How to design a low-fidelity wireframe using Mockplus in 5 simple steps

Wireframes can be created using pen & paper or digital design tools. When it comes to digital tools, Mockplus makes it easier to create both low and high-fidelity wireframes. The tool can also be used to create interactive prototypes, so you can potentially turn your low-fidelity design into an interactive prototype without switching a tool. 

This quick tutorial will show how to design a low-fidelity wireframe for a landing page in less than five minutes. 

Step 1: Launching Mockplus RP

The first thing we need to do is to launch Mockplus RP.

Launching Mockplus RP

Step 2: Choosing a project type 

Next, we need to choose a type of project. Since we’re building a web project, we will select the Web 1920 project. 

Choosing a project type in Mockplus RP

Step 3: Choosing the right elements for our design 

We're ready to create our low-fidelity wireframe. Mockplus RP is a web-based application, meaning we will design it right in a browser window. Once our project is created, we will see an editor with various basic elements in the Compos area. 

Low-fidelity wireframes are created using elemental objects so we will use only Rectangles, Lines, and Text. 

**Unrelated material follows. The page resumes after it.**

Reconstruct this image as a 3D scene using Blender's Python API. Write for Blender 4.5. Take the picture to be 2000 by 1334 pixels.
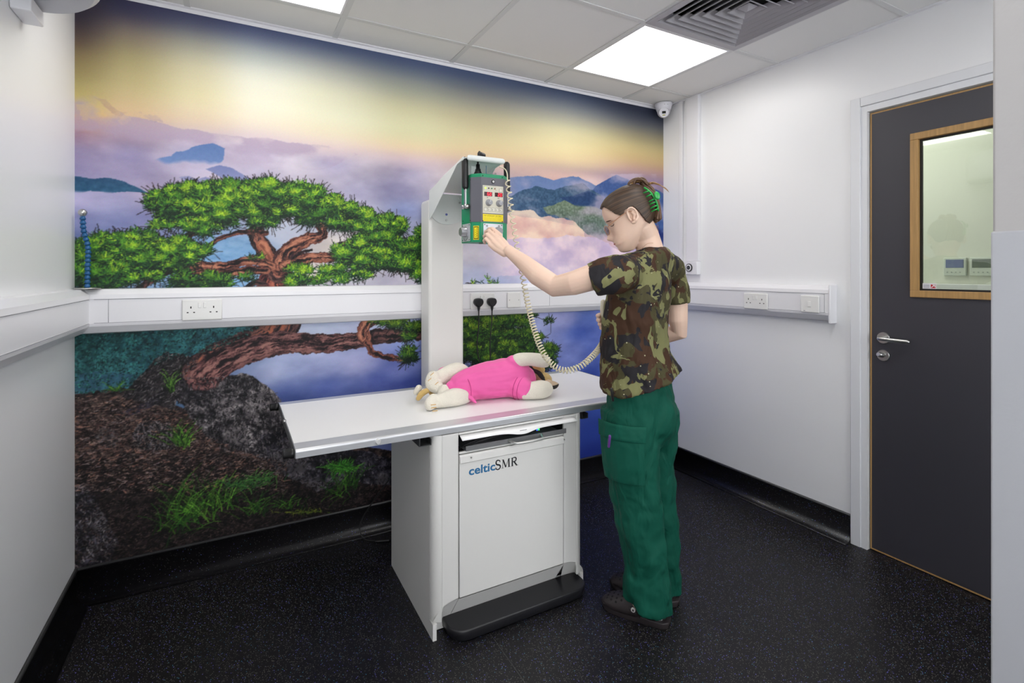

create a low-fidelity wireframe

Step 4: Creating a skeleton of our wireframe 

Let's create a low-fidelity wireframe of the hero section for our landing page. The hero section will feature the logo in the top left corner of the screen, a menu with a sign-up button at the top right corner of the screen, a text section with a header and description, and two call-to-action buttons in the center. 

First, we will use rectangles to mark individual content blocks.

Creating a skeleton of our wireframe

Step 5: Adding contextual details 

Now let's add text to mark individual objects. Notice that designers typically mark containers that will have imagery (photos or videos) as rectangular objects with the X cross inside. We will use a Line object to add the X cross. After we add the required changes, we should see the following design. 

You might notice that elements in the artboard aren't perfectly aligned but don't worry about that; the low-fidelity wireframes shouldn't be pixel-perfect. Speed and simplicity are two integral properties of the low-fidelity design. The faster we can visualize our ideas, the better.  

Adding contextual details on wireframe

Top 3 low wireframe examples for your inspiration

Here are our top three favorite examples of low-fidelity wireframes created by the design community:  

1. Mobile app wireframes by Jinal Shah

Jinal Shah's design is a brilliant example of comparing low and high-fidelity wireframes. In this example, low-fidelity wireframes were created using pen and paper.  

Mobile app wireframes by Jinal Shah

Image by Jinal Shah

2. Quto App design by Gus Jul 

Gus Jul shares low-fidelity wireframes of the Quto App, a barcode scan mobile app. He uses arrows to help viewers understand the transitions between individual screens.  

low-fidelity wireframes of the Quto App

Image by Gus Jul

3. Mobile App by Armin Graca

In his mobile app design, Armin Graca provides a step-by-step guide on how to move from low-fidelity to high-fidelity design.